Prenons au hasard - hasard je le reconnais dicté par le fait que ce morceau m’est le plus connu - la pièce maîtresse d’ELP “Tarkus”, qui clôt cet album. Si l'on peut chipoter sur le fait que le remplacement de l’orgue Hammond par des sonorités plus modernes n’apporte pas grand'chose au morceau et que le solo de guitare de “Stones of Years” est moins réussi que celui de Greg Lake, l’arrangement de Rudess est tout à fait dans l’esprit original (ce qui a été salué par Emerson lui-même), évidemment avec une production plus récente donc plus pointue. Un commentaire identique pourra être appliqué aux autres adaptations, c’est du boulot de pro très au point.
Jordan n’oublie pas ses années de conservatoire dans ses interprétations pianistiques de son “Medley” ( Supper’s Ready, I Talk to the Wind, And You and I ): on dirait du Rachmaninov ! Ca reste dans la démonstration technique, mais après tout, Emerson ne s’en est pas privé en son temps !

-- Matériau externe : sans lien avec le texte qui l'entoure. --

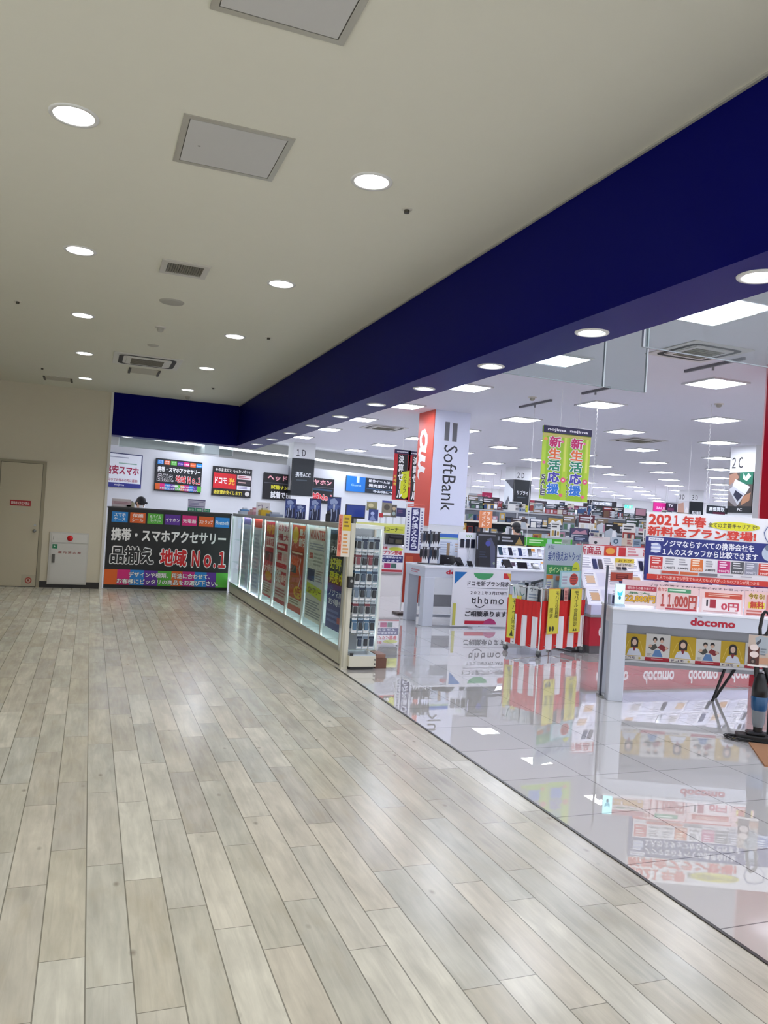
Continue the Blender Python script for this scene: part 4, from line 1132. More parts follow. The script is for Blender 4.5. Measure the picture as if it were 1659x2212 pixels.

Qu’attendre en 2007 de cet exercice galvaudé de la reprise, même exécuté par une pléiade de superstars ? Essentiellement un hommage sincère et/ou fidèle. La restriction qu’on pourra apporter à cet exercice de ré-appropriation, c’est que deux démarches sont ici possibles : soit on ne touche pas du tout aux modèles originaux, soit on les réinvente totalement. Rudess reste quand même (sauf dans le “Piano Medley”) très proche des versions premières, ses ajouts sur les compositions n’apportent pas toujours un plus remarquable : la pièce de guitare insérée dans “Danse on a Volcano” est hors-sujet (par contre les claviers juste après sont excellents, retrouvant l’atmosphère fondamentale du morceau). De même, le solo de guitare, typé métal pour l’occasion, au milieu de “Sound Chaser”, est assez convenu. Il apparaît donc que l’auditeur ne doit pas s’attendre à des innovations sidérantes à l’écoute de cet album. Par contre il y retrouvera un plaisir d’écoute très présent, soulignant un fois de plus tout le génie des compositeurs d’origine. On peut donc, même si une certaine lassitude aux “tributes” est de mise, se laisser tenter par cet album très bien réalisé et interprété sans faille par des pointures du genre.